EXERCISE REQUIREMENTS →
Write out the data below in full, unchanged, minus the images.

DATA TO USE →

☆ ☆ ☆ ☆ ☆ ☆ ☆

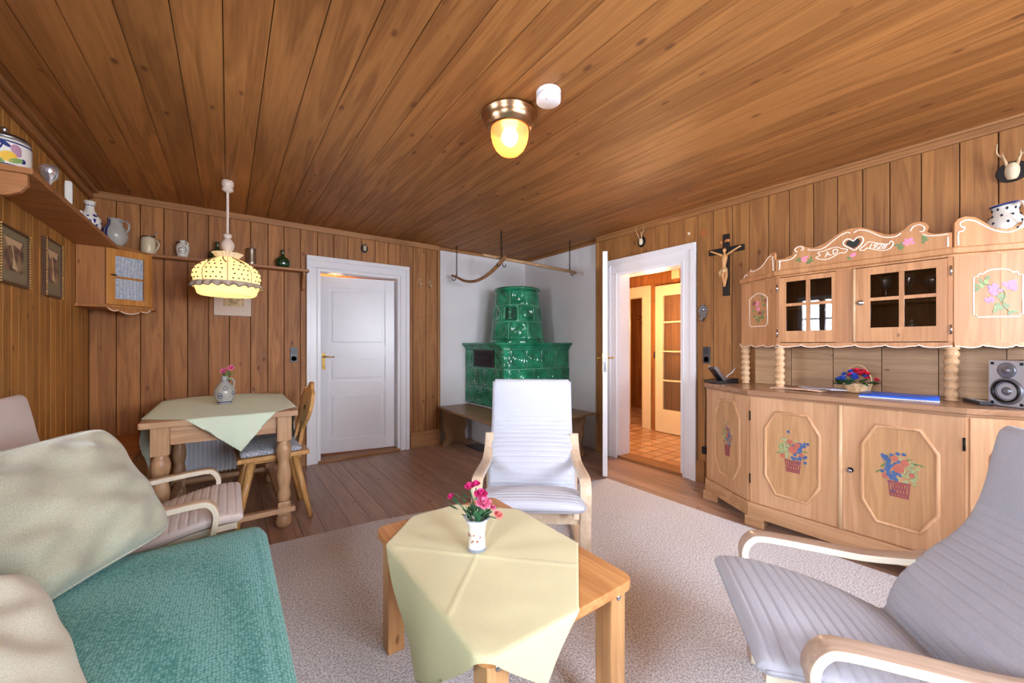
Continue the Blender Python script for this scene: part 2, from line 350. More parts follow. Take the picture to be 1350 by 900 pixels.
    def ball(s, c, r, n=10, sc=(1,1,1)):
        c = V(c); s.grid(lambda u, v: c+V((r*sc[0]*math.sin(PI*max(.001, min(.999, u)))*math.cos(2*PI*v), r*sc[1]*math.sin(PI*max(.001, min(.999, u)))*math.sin(2*PI*v), -r*sc[2]*math.cos(PI*u))), n, n+4, cv=True)
    def build(s, name, mat, parent=None, world=False, bevel=0, seg=2, sub=0, kind=None, label=None, fixn=True):
        me = bpy.data.meshes.new(name)
        vs = s.v
        o = bpy.data.objects.new(name, me); COL.objects.link(o)
        if parent is not None:
            o.parent = parent
            if world:
                inv = world_of(parent).inverted(); vs = [inv @ p for p in vs]
        me.from_pydata([tuple(p) for p in vs], [], s.f)
        mats = mat if isinstance(mat, (list, tuple)) else [mat]
        for m in mats: me.materials.append(m)
        for p, m, q in zip(me.polygons, s.m, s.sm): p.material_index = min(m, len(mats)-1); p.use_smooth = q
        if fixn:
            bm = bmesh.new(); bm.from_mesh(me); bmesh.ops.recalc_face_normals(bm, faces=bm.faces[:]); bm.to_mesh(me); bm.free()
        if bevel:
            md = o.modifiers.new('bevel', 'BEVEL'); md.width = bevel; md.segments = seg; md.limit_method = 'ANGLE'; md.angle_limit = .6
        if sub:
            md = o.modifiers.new('sub', 'SUBSURF'); md.levels = sub; md.render_levels = sub
        if kind: o['kind'] = kind
        if label: o['label'] = label
        return o
def world_of(o):
    M = Matrix.LocRotScale(o.location, o.rotation_euler, o.scale)
    return world_of(o.parent) @ M if o.parent else M
def thing(name, label, cat, loc=(0,0,0), rz=0, group=None, kind=None):
    o = bpy.data.objects.new(name, None); COL.objects.link(o); o.location = loc; o.rotation_euler = (0, 0, rz); o.empty_display_size = .1
    if label: o['label'] = label
    if cat: o['category'] = cat
    if group: o['group'] = group
    if kind: o['kind'] = kind
    return o
def tag(o, label, cat, group=None):
    o['label'] = label; o['category'] = cat
    if group: o['group'] = group
    return o
def copy_tree(o, parent=None):
    c = o.copy(); COL.objects.link(c); c.parent = parent
    for ch in o.children: copy_tree(ch, c)
    return c
def crom(pts, n=8, closed=False):
    pts = [V(p) for p in pts]; out = []; N = len(pts); M = N if closed else N-1
    for i in range(M):
        if closed: p = [pts[(i+k-1) % N] for k in range(4)]
        else: p = [pts[max(i-1,0)], pts[i], pts[i+1], pts[min(i+2,N-1)]]
        for j in range(n):
            t = j/n; out.append(.5*((2*p[1])+(-p[0]+p[2])*t+(2*p[0]-5*p[1]+4*p[2]-p[3])*t*t+(-p[0]+3*p[1]-3*p[2]+p[3])*t**3))
    if not closed: out.append(pts[-1])
    return out

# ================================================================== ROOM SHELL
XL, XW, YW, YF, HC = -.84, 3.225, 4.20, -1.75, 2.305
XP, YP = 3.295, 4.245        # plaster planes behind the panelling
rnd = random.Random(4)
def planks(mb, a0, a1, w, jit, put, breaks=()):
    """walk a0..a1 in plank widths, forcing joints at the breaks"""
    a = a0; stops = sorted([b for b in breaks if a0 < b < a1]) + [a1]
    for st in stops:
        n = max(1, round((st-a)/w)); ws = [1+rnd.uniform(-jit, jit) for _ in range(n)]; k = (st-a)/sum(ws)
        for q in ws:
            put(a, a+q*k); a += q*k
    return mb
G = .0022   # half joint
def box_to(mb, *a): mb.box(*a)
# floor boards
m = MB()
def pf(a, b): m.box(a+G*.6, YF, -.03, b-G*.6, YW+.12, 0)
planks(m, XL-.05, XW+.08, .145, .28, pf); m.build('floor', FLOORW, kind='structure')
m = MB(); m.box(XL-.3, YF-.3, -.12, XW+.3, YW+.2, -.031); m.build('floor', BLACK, kind='structure')
# ceiling boards
m = MB()
def pc(a, b): m.box(a+G*.8, YF, HC, b-G*.8, YP+.02, HC+.03)
planks(m, XL-.05, XP+.02, .146, .07, pc); m.build('ceiling', CEILW, kind='structure')
m = MB(); m.box(XL-.35, YF-.35, HC+.0305, XW+.35, YW+.35, HC+.12); m.build('ceiling', wood('joint_dark', '2a170a', '3a2210', 'Y', .8, 0, 0), kind='structure')
JD = MATS['joint_dark']
# back wall: door opening x .70..1.52 z<1.90 ; plaster from 1.98
DA0, DA1, DAZ = .705, 1.525, 1.90
m = MB()
def pb(a, b):
    z0 = DAZ if (a > DA0-.01 and b < DA1+.01) else 0
    m.box(a+G, YW, z0, b-G, YW+.02, HC)
planks(m, XL, 1.985, .135, .1, pb, (DA0, DA1)); wb = m.build('wall_back', WALLW, kind='structure', bevel=.002, seg=1)
m = MB(); m.box(XL-.3, YW+.0205, 0, DA0, YW+.12, HC+.03); m.box(DA1, YW+.0205, 0, 1.975, YW+.12, HC+.03); m.box(DA0, YW+.0205, DAZ, DA1, YW+.12, HC+.03); m.build('backing', JD, wb)
m = MB(); m.box(1.975, YP, 0, XP+.1, YP+.1, HC+.03); m.build('plaster', PLASTER, wb)
# right wall: door opening y 1.90..2.61, z<1.88
DB0, DB1, DBZ = 1.895, 2.605, 1.88
m = MB()
def pr(a, b):
    z0 = DBZ if (a > DB0-.01 and b < DB1+.01) else 0
    m.box(XW, a+G, z0, XW+.02, b-G, HC)
planks(m, YF, 2.875, .136, .08, pr, (DB0, DB1)); wr = m.build('wall_right', WALLR, kind='structure', bevel=.002, seg=1)
m = MB(); m.box(XW+.0205, YF-.3, 0, XW+.13, DB0, HC+.03); m.box(XW+.0205, DB1, 0, XW+.0695, 2.885, HC+.03); m.box(XW+.0205, DB0, DBZ, XW+.13, DB1, HC+.03); m.build('backing', JD, wr)
m = MB(); m.box(XP, 2.885, 0, XP+.1, YP, HC+.03); m.box(XP, DB1, 0, XP+.1, 2.885, HC+.03); m.build('plaster', PLASTER, wr)
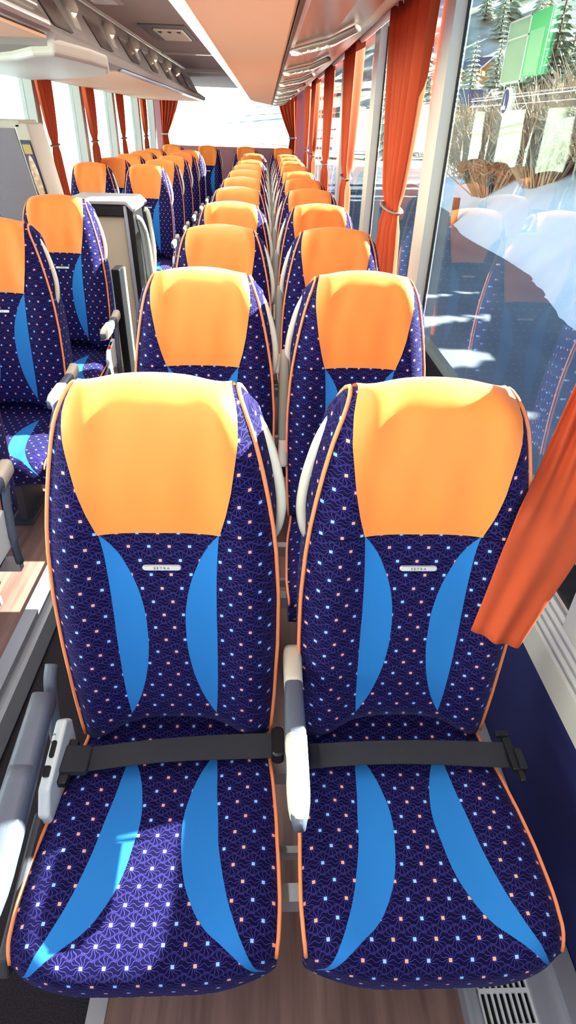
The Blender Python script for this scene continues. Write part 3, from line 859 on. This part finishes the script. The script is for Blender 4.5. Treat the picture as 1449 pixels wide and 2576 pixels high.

☆ ☆ ☆ ☆ ☆ ☆ ☆

ANSWER TO THE PROBLEM →
Continue the Blender Python script for this scene: part 2, from line 350. More parts follow. Take the picture to be 1350 by 900 pixels.
    def ball(s, c, r, n=10, sc=(1,1,1)):
        c = V(c); s.grid(lambda u, v: c+V((r*sc[0]*math.sin(PI*max(.001, min(.999, u)))*math.cos(2*PI*v), r*sc[1]*math.sin(PI*max(.001, min(.999, u)))*math.sin(2*PI*v), -r*sc[2]*math.cos(PI*u))), n, n+4, cv=True)
    def build(s, name, mat, parent=None, world=False, bevel=0, seg=2, sub=0, kind=None, label=None, fixn=True):
        me = bpy.data.meshes.new(name)
        vs = s.v
        o = bpy.data.objects.new(name, me); COL.objects.link(o)
        if parent is not None:
            o.parent = parent
            if world:
                inv = world_of(parent).inverted(); vs = [inv @ p for p in vs]
        me.from_pydata([tuple(p) for p in vs], [], s.f)
        mats = mat if isinstance(mat, (list, tuple)) else [mat]
        for m in mats: me.materials.append(m)
        for p, m, q in zip(me.polygons, s.m, s.sm): p.material_index = min(m, len(mats)-1); p.use_smooth = q
        if fixn:
            bm = bmesh.new(); bm.from_mesh(me); bmesh.ops.recalc_face_normals(bm, faces=bm.faces[:]); bm.to_mesh(me); bm.free()
        if bevel:
            md = o.modifiers.new('bevel', 'BEVEL'); md.width = bevel; md.segments = seg; md.limit_method = 'ANGLE'; md.angle_limit = .6
        if sub:
            md = o.modifiers.new('sub', 'SUBSURF'); md.levels = sub; md.render_levels = sub
        if kind: o['kind'] = kind
        if label: o['label'] = label
        return o
def world_of(o):
    M = Matrix.LocRotScale(o.location, o.rotation_euler, o.scale)
    return world_of(o.parent) @ M if o.parent else M
def thing(name, label, cat, loc=(0,0,0), rz=0, group=None, kind=None):
    o = bpy.data.objects.new(name, None); COL.objects.link(o); o.location = loc; o.rotation_euler = (0, 0, rz); o.empty_display_size = .1
    if label: o['label'] = label
    if cat: o['category'] = cat
    if group: o['group'] = group
    if kind: o['kind'] = kind
    return o
def tag(o, label, cat, group=None):
    o['label'] = label; o['category'] = cat
    if group: o['group'] = group
    return o
def copy_tree(o, parent=None):
    c = o.copy(); COL.objects.link(c); c.parent = parent
    for ch in o.children: copy_tree(ch, c)
    return c
def crom(pts, n=8, closed=False):
    pts = [V(p) for p in pts]; out = []; N = len(pts); M = N if closed else N-1
    for i in range(M):
        if closed: p = [pts[(i+k-1) % N] for k in range(4)]
        else: p = [pts[max(i-1,0)], pts[i], pts[i+1], pts[min(i+2,N-1)]]
        for j in range(n):
            t = j/n; out.append(.5*((2*p[1])+(-p[0]+p[2])*t+(2*p[0]-5*p[1]+4*p[2]-p[3])*t*t+(-p[0]+3*p[1]-3*p[2]+p[3])*t**3))
    if not closed: out.append(pts[-1])
    return out

# ================================================================== ROOM SHELL
XL, XW, YW, YF, HC = -.84, 3.225, 4.20, -1.75, 2.305
XP, YP = 3.295, 4.245        # plaster planes behind the panelling
rnd = random.Random(4)
def planks(mb, a0, a1, w, jit, put, breaks=()):
    """walk a0..a1 in plank widths, forcing joints at the breaks"""
    a = a0; stops = sorted([b for b in breaks if a0 < b < a1]) + [a1]
    for st in stops:
        n = max(1, round((st-a)/w)); ws = [1+rnd.uniform(-jit, jit) for _ in range(n)]; k = (st-a)/sum(ws)
        for q in ws:
            put(a, a+q*k); a += q*k
    return mb
G = .0022   # half joint
def box_to(mb, *a): mb.box(*a)
# floor boards
m = MB()
def pf(a, b): m.box(a+G*.6, YF, -.03, b-G*.6, YW+.12, 0)
planks(m, XL-.05, XW+.08, .145, .28, pf); m.build('floor', FLOORW, kind='structure')
m = MB(); m.box(XL-.3, YF-.3, -.12, XW+.3, YW+.2, -.031); m.build('floor', BLACK, kind='structure')
# ceiling boards
m = MB()
def pc(a, b): m.box(a+G*.8, YF, HC, b-G*.8, YP+.02, HC+.03)
planks(m, XL-.05, XP+.02, .146, .07, pc); m.build('ceiling', CEILW, kind='structure')
m = MB(); m.box(XL-.35, YF-.35, HC+.0305, XW+.35, YW+.35, HC+.12); m.build('ceiling', wood('joint_dark', '2a170a', '3a2210', 'Y', .8, 0, 0), kind='structure')
JD = MATS['joint_dark']
# back wall: door opening x .70..1.52 z<1.90 ; plaster from 1.98
DA0, DA1, DAZ = .705, 1.525, 1.90
m = MB()
def pb(a, b):
    z0 = DAZ if (a > DA0-.01 and b < DA1+.01) else 0
    m.box(a+G, YW, z0, b-G, YW+.02, HC)
planks(m, XL, 1.985, .135, .1, pb, (DA0, DA1)); wb = m.build('wall_back', WALLW, kind='structure', bevel=.002, seg=1)
m = MB(); m.box(XL-.3, YW+.0205, 0, DA0, YW+.12, HC+.03); m.box(DA1, YW+.0205, 0, 1.975, YW+.12, HC+.03); m.box(DA0, YW+.0205, DAZ, DA1, YW+.12, HC+.03); m.build('backing', JD, wb)
m = MB(); m.box(1.975, YP, 0, XP+.1, YP+.1, HC+.03); m.build('plaster', PLASTER, wb)
# right wall: door opening y 1.90..2.61, z<1.88
DB0, DB1, DBZ = 1.895, 2.605, 1.88
m = MB()
def pr(a, b):
    z0 = DBZ if (a > DB0-.01 and b < DB1+.01) else 0
    m.box(XW, a+G, z0, XW+.02, b-G, HC)
planks(m, YF, 2.875, .136, .08, pr, (DB0, DB1)); wr = m.build('wall_right', WALLR, kind='structure', bevel=.002, seg=1)
m = MB(); m.box(XW+.0205, YF-.3, 0, XW+.13, DB0, HC+.03); m.box(XW+.0205, DB1, 0, XW+.0695, 2.885, HC+.03); m.box(XW+.0205, DB0, DBZ, XW+.13, DB1, HC+.03); m.build('backing', JD, wr)
m = MB(); m.box(XP, 2.885, 0, XP+.1, YP, HC+.03); m.box(XP, DB1, 0, XP+.1, 2.885, HC+.03); m.build('plaster', PLASTER, wr)
The Blender Python script for this scene continues. Write part 3, from line 859 on. This part finishes the script. The script is for Blender 4.5. Treat the picture as 1449 pixels wide and 2576 pixels high.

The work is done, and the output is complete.